Orange County Historical Society

Corridor Through the Mountains

Smith's Clove: Wartime Line of Communication and Passageway for the Continental Army, 1776-1783

Richard J. Koke

[Editor's Note: Richard J. Koke authored a series of five articles that appeared in Volumes 19 -23 of the OCHS Journal between 1990 and 1994. These articles will be presented in multiple sections over the next few years.]

Part II:
War in the Clove
Chapter 15:
Clinton Takes the Highlands

Sir Henry Clinton, Howe's second-incommand, had returned to New York in the sweltering heat of July 5 and was astounded when Howe informed him of his intent to move with the army to Pennsylvania. For three weeks he argued and tried to reason with his superior that he should operate on the Hudson and cooperate with Burgoyne, but to no avail; but despite all, even after the fleet sailed, he could not shake the belief that Howe was deceiving everybody and would return to the Hudson. Morose and withdrawn and saddled with what he considered a “damned starved defensive", Clinton brooded for two months in his New York headquarters, obsessed with fear of Washington and an American attack.



SIR HENRY CLINTON (1730-1795), Commander-in-Chief of His Majesty's Forces in North America, 1778-1782. Engraved by Francesco Bartolozzi (1725-1815), from a portrait by John Smart (c. 1741-1811). Published in London, 1780.

The anticipated arrival of reinforcements from England had much to do with shaking him from his lethargy, and the New Jersey raid was not the sole result of his suddenly aggressive mind. On September 24 and during the next two days a fleet of forty-two sail under convoy of two frigates stood into the harbor and cast anchor, bringing recruits and a distinguished officer personnel and a vast quantity of stores and provisions.
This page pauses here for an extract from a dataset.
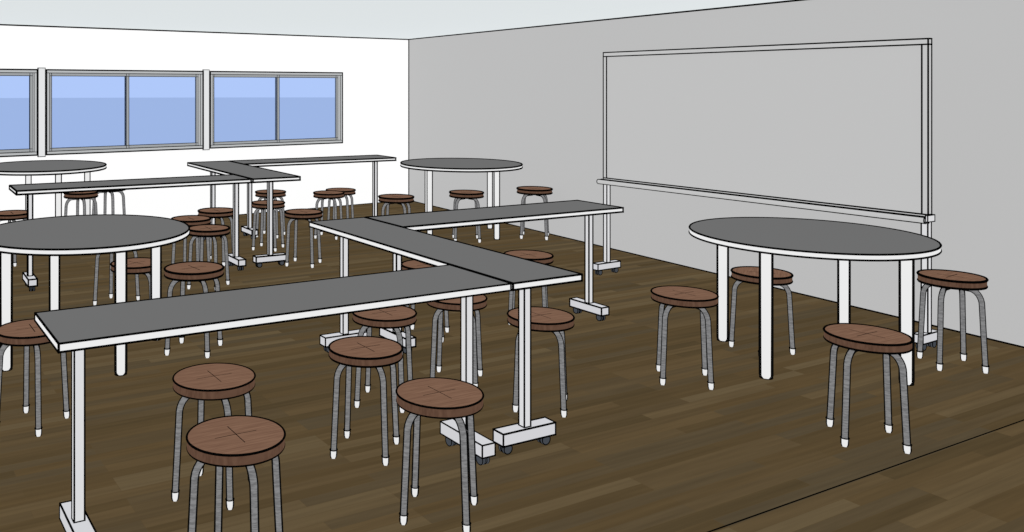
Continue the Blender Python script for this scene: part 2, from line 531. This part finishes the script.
vs = [(x_a, p[0], p[1]) for p in prof] + [(x_b, p[0], p[1]) for p in prof]
b.add(vs, [[i, (i+1) % n, n+(i+1) % n, n+i] for i in range(n)] + [list(range(n))[::-1], list(range(n, 2*n))], BFRAME)
for k in (0, 1, 5, 6):
    b.seg(vs[k], vs[n+k], lr)
for o_ in (0, n):
    for k in range(n):
        b.seg(vs[o_+k], vs[o_+(k+1) % n], lr*0.8)
obj('marker_tray', b.mesh('marker_tray'), wb)
b = MB(); b.box((-h-0.016, -0.024, z0-0.006), (-h-0.004, 0.060, z0+0.034), POST, lr*0.7)
obj('bracket', b.mesh('bracket'), wb)
for s in (-1, 1):
    t_leg(wb, s*(h-0.02), 0, math.pi/2, z0, 0.0052 if s < 0 else 0.0066, 0.28 if s > 0 else 0.2, post=0.036, postx=0.04, w=0.028)

# ---------------------------------------------------------------- world and camera
w = bpy.data.worlds.new('sky'); bpy.context.scene.world = w; w.use_nodes = True
nt = w.node_tree
for n in list(nt.nodes): nt.nodes.remove(n)
tc = nt.nodes.new('ShaderNodeTexCoord'); sp = nt.nodes.new('ShaderNodeSeparateXYZ')
gt = nt.nodes.new('ShaderNodeMath'); gt.operation = 'GREATER_THAN'; gt.inputs[1].default_value = -0.012
nt.links.new(tc.outputs['Generated'], sp.inputs[0]); nt.links.new(sp.outputs['Z'], gt.inputs[0])
mc = mixrgb(nt, gt.outputs[0], (0.78, 0.80, 0.82, 1), (1.0, 1.0, 1.0, 1))
bg = nt.nodes.new('ShaderNodeBackground'); ow = nt.nodes.new('ShaderNodeOutputWorld')
nt.links.new(mc, bg.inputs['Color']); nt.links.new(bg.outputs[0], ow.inputs['Surface'])

cam = bpy.data.cameras.new('camera')
cam.lens = 868 / 1024 * 36; cam.sensor_width = 36
cam.shift_x = (512 - 310) / 1024; cam.shift_y = -(266 - 87) / 1024
cam.clip_start = 0.05
co = bpy.data.objects.new('camera', cam)
co.location = (0, 0, 1.62); co.rotation_euler = (math.pi/2, 0, -0.484)
C.objects.link(co)
bpy.context.scene.camera = co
Importuned by Burgoyne in a message received by secret courier at New York on September 29 that an attack or even the menace of an attack upon Fort Montgomery would be of use in drawing away part of the army opposing him (“Do it, my dear friend directly”), Clinton prepared what he considered a “small diversion” to facilitate Burgoyne's movements. Unknowingly, he was to succeed beyond expectation.

On the night of October 3 and 4 he went to the offensive with about 3,000 men and started towards the Highlands by land and water, first to Tarrytown, then to Verplanck's Point, and then on October 6, feinting in one direction, attacking in another, he adroitly out-maneuvered Putnam and transferred his main force to the west shore at King's Ferry and marched across the Dunderberg to capture Forts Clinton and Montgomery, stubbornly but futilely defended by the Clinton brothers and an outnumbered garrison.

Within three days the American Highland defense disintegrated completely; everything was lost to the enemy – the river forts, the Highland fleet, the Peekskill base, the Continental Village, the great chain was severed, the chevaux-de-frise was a failure, and the river was open to the Royal Navy. Putnam retreated to Fishkill, and the Clintons and survivors from the Popolopen forts to Little Britain and New Windsor, all helpless onlookers to what was happening. Two years of expense and effort had come to a bitter end.

On October 15 a “second expedition" of 1,700 men on board ships sailed from the Highlands and continued farther up the river under orders to feel for Burgoyne, cooperate with him, even join him if necessary, but it was a futile mission. Burgoyne surrendered, Kingston was destroyed by fire, and the shambles of burned houses along the river shores marked a route of desolation as far north as the Manor of Livingston.